29 April 2017

The Plight of Christians in Laos

This is a heartbreaking story but one that we need to hear and follow. There is perhaps another story here... a growing nationalist/Sacralist tendency within Theravada Buddhism. We've already seen it in Sri Lanka but it's definitely on the rise in places like Burma, Thailand and indeed Laos.


It is not good to live in a Monistic society that eschews all pluralism. While many Western Christians view this Monism as ideal, the reality is even other Christians will suffer under their rule.
Cromwell who I do not praise attempted to have an Establishment Church while maintaining a degree of plurality. For some it constituted a brief golden age. For others it was tyrannical. And yet many, Anglicans and Presbyterians looked on with horror. Sacralists to the core they did not believe in tolerance or any form of plurality and they all but cursed his name.
Given the history of Laos, it is not too surprising that a waning and compromised communism is giving way to reactionary politics and sociology, not to mention a revitalised and resurgent state religion.
Sadly though ideologies associated with the 'outside' are immediately suspect and viewed as subversive. For good or ill, and usually it is the latter, Christianity is associated with the West. Over the past century or more that force, the West and with it Christianity are associated with imperialism, industrialisation and a culture that destroys everything in its path.
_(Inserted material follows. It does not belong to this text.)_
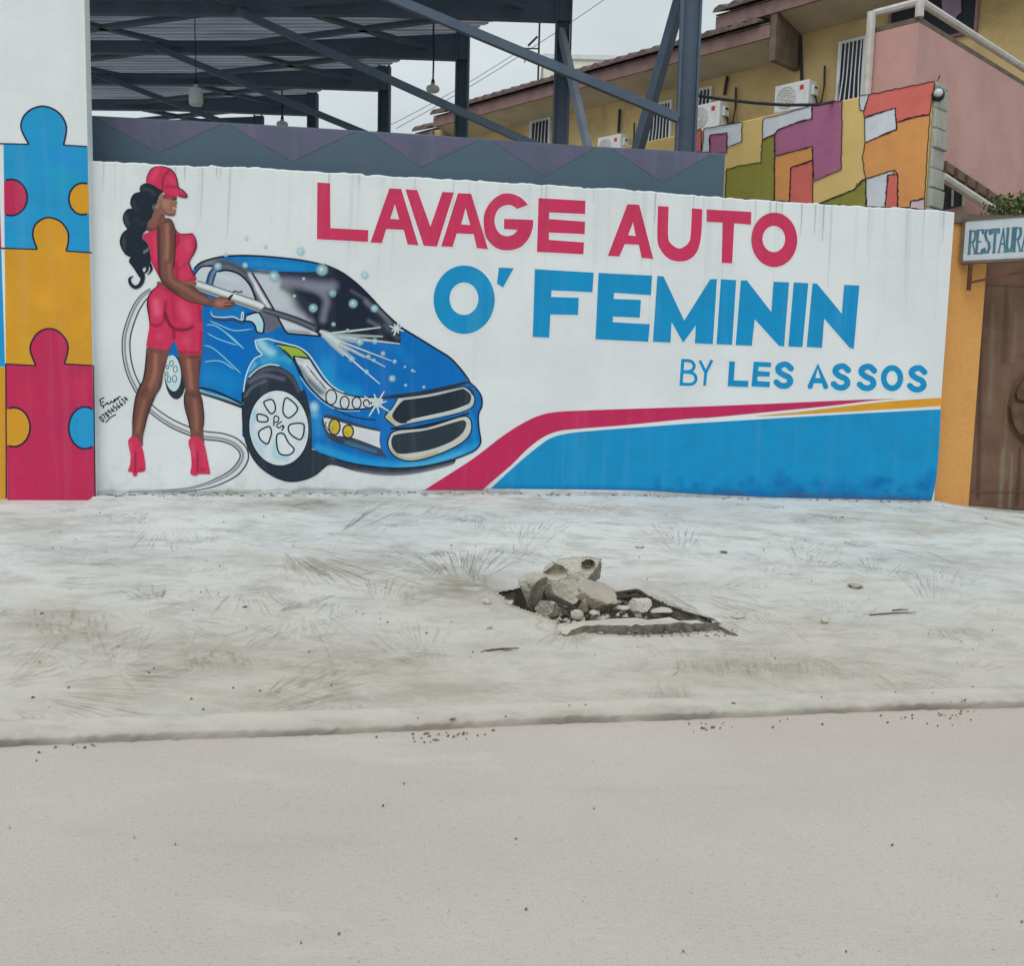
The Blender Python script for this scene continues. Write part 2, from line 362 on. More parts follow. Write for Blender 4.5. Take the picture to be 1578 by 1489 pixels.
    big = m.noise(m.coord((.8, 1.6, 1)), .7, 6, .62); fine = m.noise(c, 90, 3, .6); mid = m.noise(m.coord((1, 2.2, 1)), 3.2, 6, .7)
    at = m.n('Attribute', attribute_name='Col')
    sc = m.n('SeparateColor'); m.l(at.outputs['Color'], sc.inputs[0])
    dust = sc.outputs[0]
    col = m.mix(m.ramp(big, .3, .7), S(188, 193, 192), S(205, 208, 205))
    wd = m.math('ADD', dust, m.math('MULTIPLY', m.math('SUBTRACT', big, .5), .9))
    col = m.mix(m.ramp(wd, .2, .9), col, S(185, 180, 171))
    col = m.mix(m.ramp(mid, .42, .72, 0, .75), col, S(158, 155, 146))
    col = m.mix(m.math('MULTIPLY', la, .03), col, S(222, 224, 222))
    col = m.mix(m.math('MULTIPLY', groove, .07), col, S(150, 145, 136))
    col = m.mix(m.math('MULTIPLY', thin, .05), col, S(92, 88, 84))
    col = m.mix(m.ramp(m.noise(m.coord((1, 3, 1)), 1.7, 6, .7), .54, .78, 0, .6), col, S(156, 142, 126))
    stn = m.noise(m.coord((1.2, 2.4, 1)), 4.5, 6, .75)
    col = m.mix(m.math('MULTIPLY', sc.outputs[2], m.ramp(stn, .25, .6)), col, S(128, 118, 102))
    col = m.mix(sc.outputs[1], col, S(74, 66, 60))
    col = m.mix(m.ramp(fine, .5, .75, 0, .22), col, S(140, 138, 134))
    h = m.math('SUBTRACT', m.math('MULTIPLY', mid, 1.), m.math('MULTIPLY', groove, .12))
    return m.out(col, .92, m.bump(h, .45, .012, m.bump(fine, .35, .004)))
M['apron'] = apron_mat()

# ------------------------------------------------------------------ planes of the place
WALL = Plane((0, 8.5, 0), 8)
def KP(u, v): r = ray(u, v); t = -CAMZ/r[2]; return EYE+r*t
_k0, _k1 = KP(0, 1151), KP(1578, 1091)
KD = (_k1-_k0); KD[2] = 0; KD /= np.linalg.norm(KD); KN = np.array([-KD[1], KD[0], 0])
GATE = WALL.off(-.14)
ZB = sorted([WALL.sz(WALL.at(*q)) for q in ((147, 762), (470, 759), (789, 760), (1100, 765), (1440, 772))]+[GATE.sz(GATE.at(*q)) for q in ((1495, 781), (1578, 789))])
ZB = [(-9, ZB[0][1]-.06), (ZB[0][0]-.012, ZB[0][1]-.034)]+[tuple(map(float, q)) for q in ZB]+[(9, ZB[-1][1]-.12)]
KZ = .037
def gz(x, y):
    x = np.asarray(x, float); y = np.asarray(y, float)
    a = (x-_k0[0])*KN[0]+(y-_k0[1])*KN[1]; b = (x-WALL.p[0])*WALL.n[0]+(y-WALL.p[1])*WALL.n[1]
    s = (x-WALL.p[0])*WALL.d[0]+(y-WALL.p[1])*WALL.d[1]
    zb = np.interp(s, [q[0] for q in ZB], [q[1] for q in ZB])
    t = np.clip(a/(a+b+1e-9), 0, 1); t = np.where(b <= 0, 1, t)
    bmp = .012*np.sin(x*1.7+np.sin(y*2.3))*np.sin(y*1.9+.7*np.sin(x*1.1+1))+.006*np.sin(x*5.1+y*3)*np.sin(y*4.3-x*2.2)
    return KZ+(zb-KZ)*t+bmp*np.sin(np.pi*t)
def G(u, v, up=0.):
    "where the ray through a photo point meets the apron"
    r = ray(u, v); t = 5.
    for _ in range(60):
        P = EYE+r*t; e = P[2]-(float(gz(P[0], P[1]))+up); t += e/(-r[2]+.12)
    return EYE+r*t
cH = T(700, 820, 3.2875)
def ppm(P): return float((P-EYE)@_f)/FPX       # metres per photo pixel at P

# ------------------------------------------------------------------ ground, road, apron, kerb
mk('ground', [(-300, -300, -.06), (300, -300, -.06), (300, 600, -.06), (-300, 600, -.06)], [(0, 1, 2, 3)], M['mortar'])['kind'] = 'structure'
ra, rb = _k0-KD*40+KN*.05, _k0+KD*60+KN*.05
mk('road', [ra-KN*14, rb-KN*14, rb, ra], [(0, 1, 2, 3)], M['road'])['kind'] = 'structure'
hole = cH([(232, 306), (300, 368), (400, 402), (500, 440), (560, 490), (720, 512), (900, 520), (1110, 512), (1330, 498), (1290, 446), (1100, 382), (960, 318), (810, 306), (640, 250), (400, 250), (320, 292)])
holeW = np.array([G(*p)[:2] for p in hole])
def apron():
    NX, NY = 620, 240
    tt = np.concatenate([np.linspace(.13/4.3, 1.0, NY-6), np.linspace(1.01, 1.06, 6)])
    ss = np.concatenate([np.linspace(-9, -4.2, 30)[:-1], np.linspace(-4.2, 6.4, NX-60), np.linspace(6.4, 10, 32)[1:]]); NX = len(ss)
    kx = _k0+KD*0; A = np.array([_k0+KD*(s-_k0[0]) for s in ss]); B = np.array([WALL.P(s, 0) for s in ss])
    X = A[None, :, 0]*(1-tt[:, None])+B[None, :, 0]*tt[:, None]; Y = A[None, :, 1]*(1-tt[:, None])+B[None, :, 1]*tt[:, None]
    Z = gz(X, Y)
    pt = np.stack([X.ravel(), Y.ravel()], 1); ins = inside(pt, [holeW]); dd = segdist(pt, list(holeW)+[holeW[0]])
    Z = Z.ravel(); Z[ins] -= .1
    V = np.stack([X.ravel(), Y.ravel(), Z], 1)
    dust = (1-np.clip(np.repeat(tt, NX), 0, 1))**1.1
    soilm = np.where(ins, np.clip(dd/.012, .75, 1), np.clip(1-dd/.05, 0, .2))
    wb = (X.ravel()-WALL.p[0])*WALL.n[0]+(Y.ravel()-WALL.p[1])*WALL.n[1]; soilm = np.maximum(soilm, np.clip(1-wb/.09, 0, 1)*.6*(.35+.65*np.abs(np.sin(X.ravel()*7.3+np.sin(X.ravel()*2.1)*3)*np.sin(X.ravel()*23.))))
    D = V-EYE; zc = D@_f; U_, V_ = PW/2+FPX*(D@_r)/zc, PH/2-FPX*(D@_u)/zc
    st = np.zeros(len(V))
    for cu, cv, ru, rv, am in ((715, 905, 75, 26, .9), (720, 890, 40, 16, .6), (80, 960, 90, 30, .55), (130, 975, 50, 20, .5), (330, 1012, 120, 34, .5), (240, 1035, 60, 24, .4), (560, 1020, 110, 26, .6), (330, 1080, 200, 26, .35), (600, 1070, 160, 30, .4), (520, 868, 90, 20, .5), (380, 860, 90, 14, .35), (60, 812, 90, 16, .45), (200, 870, 120, 16, .35), (120, 850, 100, 14, .3), (470, 778, 110, 10, .8), (560, 774, 120, 8, .5), (1150, 1032, 170, 24, .55), (1290, 800, 160, 10, .5), (1430, 815, 110, 10, .5), (900, 785, 160, 10, .45), (1010, 905, 90, 16, .3), (1300, 965, 130, 14, .3), (760, 1000, 70, 14, .35), (1480, 870, 100, 14, .3), (1380, 1070, 160, 20, .35), (980, 1085, 200, 14, .35)):
        st = np.maximum(st, am*np.exp(-((U_-cu)/ru)**2-((V_-cv)/rv)**2))
    col = np.stack([dust, soilm, st], 1)
    n = len(tt); idx = np.arange(n*NX).reshape(n, NX); pin = ins
    F = np.stack([idx[:-1, :-1], idx[:-1, 1:], idx[1:, 1:], idx[1:, :-1]], -1).reshape(-1, 4)
    F = F[~pin[F].any(1)]
    mk('pavement', V, F, M['apron'], cols=col, smooth=True)['kind'] = 'structure'
apron()
def pit():
    cen = holeW.mean(0); P = []; n = len(holeW)
    for i in range(n):
        a_, b_ = holeW[i], holeW[(i+1) % n]
        for f in (0, .34, .67): P.append(a_*(1-f)+b_*f)
    P = np.array(P); m_ = len(P); d = np.roll(P, -1, 0)-np.roll(P, 1, 0); d /= np.linalg.norm(d, axis=1)[:, None]; nr = np.stack([d[:, 1], -d[:, 0]], 1)
    if inside(P[:1]+nr[:1]*.01, [holeW])[0]: nr = -nr
    P2 = P+nr*(.03+rng.normal(0, .004, m_))[:, None]; V = [(q[0], q[1], float(gz(q[0], q[1]))-.014) for q in P2]+[(q[0]+rng.normal(0, .01), q[1]+rng.normal(0, .01), float(gz(q[0], q[1]))-.13) for q in P2]+[(q[0], q[1], float(gz(q[0], q[1]))-.26) for q in P2]
    F = [(k_*m_+i, k_*m_+(i+1) % m_, (k_+1)*m_+(i+1) % m_, (k_+1)*m_+i) for k_ in (0, 1) for i in range(m_)]+[tuple(range(2*m_, 3*m_))]
    mk('pit', V, F, M['soil'])['kind'] = 'structure'
pit()
def kerb():
    prof = [(0, -.08), (.003, -.02), (.006, .008), (.008, .022), (.014, .032), (.035, .0355), (.10, .044), (.135, .048), (.15, .05), (.165, .03)]
    ss = np.arange(-8, 11, .03); V = []; col = []
    for s in ss:
        P0 = _k0+KD*(s-_k0[0]); j = .012*math.sin(s*1.1)+.006*math.sin(s*3.7+1)+rng.normal(0, .004)+(.03 if math.sin(s*2.3)*math.sin(s*.9+2) > .82 else 0); h = .003*math.sin(s*3.1)+rng.normal(0, .0015)
        for a, z in prof:
            q = P0+KN*(a+j*max(0, 1-a/.15)); zz = z+h*(0 < z < .05)+(rng.normal(0, .0025) if .02 < z < .04 else 0); q = q+KN*(rng.normal(0, .003) if 0 < z < .036 else 0)
            if a >= .03: zz = max(zz*0, float(gz(q[0], q[1]))+(.004 if a < .16 else -.004))
            V.append(q+np.array([0, 0, zz])); col.append((.9 if z > .03 else 1.1, (.36+.4*abs(math.sin(s*1.9+math.sin(s*.7)))*abs(math.sin(s*5.3)))*min(1, max(0, (.04-z)/.02)) if a < .06 else 0, 0))
    m = len(prof); F = [(i*m+k, (i+1)*m+k, (i+1)*m+k+1, i*m+k+1) for i in range(len(ss)-1) for k in range(m-1)]
    mk('kerb', V, F, M['apron'], cols=col, smooth=True)['kind'] = 'structure'
kerb()
class Marks:
    def __init__(s): s.V = []; s.F = []; s.c = []
    def mark(s, pts, wd, col, al):
        pts = [np.array(p) for p in pts if (p[0]-_k0[0])*KN[0]+(p[1]-_k0[1])*KN[1] > .06]; n = len(pts); b = len(s.V)
        if n < 3: return
        for i, p in enumerate(pts):
            d = pts[min(i+1, n-1)]-pts[max(i-1, 0)]; q = np.array([-d[1], d[0], 0]); q /= np.linalg.norm(q)+1e-9; w_ = wd*float(rng.uniform(.7, 1.15)); aa = al*min(1, 2.2*math.sin(math.pi*(i+.25)/(n-.5)))*float(rng.choice([.15, .5, .8, 1, 1]))
            for k_, f in ((-1, 0), (0, aa), (1, 0)): s.V.append(p+q*w_*k_+np.array([0, 0, .0015])); s.c.append(tuple(col)+(f,))
        for i in range(n-1):
            for k_ in (0, 1): a_ = b+i*3+k_; s.F.append((a_, a_+1, a_+4, a_+3))
GRD, GRB, GRL, GRK = S(132, 130, 124), S(154, 138, 122), S(220, 223, 222), S(76, 72, 66)
SWM = paint_mat('sweep_mark_dust', 0, True)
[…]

Rather than labour to identify with the West and its various nationalisms, we as Christians need to divorce ourselves from the deceptive and dishonest (not to mention heretical) Western/Christian narrative. It might go a long ways in helping our brethren in places like Laos.

1 comment:

  1. I wanted to offer a comment on your Luddite post on the other site. Forgive me if you don't like me cross-referencing on irrelevant, but equally dated, posts:

    Now, you come off a bit as an old fogey, but I completely understand your point. I'm in the millenial bracket, and had a smartphone for a couple years, but returned to a flip-phone when I realized it was negatively impacting my ability to wait. When there'd be any span of time between things, I'd find myself looking up things to read on my phone. Lost was the virtue of being present in the moment, even if no one was talking to you and nothing was going on. More generally, besides the social awkwardness and incapacity of many, it's, as you said, the inability to pay attention. My focus and attention span is fundamentally wrecked, and it has felt like a Herculean task to begin the process of repair.

    Whatever people do, I wish they, as you say, would see the severe damage that modern tech can wreak on the Human psyche and impact our character. I'm certainly a wounded member of our toy society of boy-men.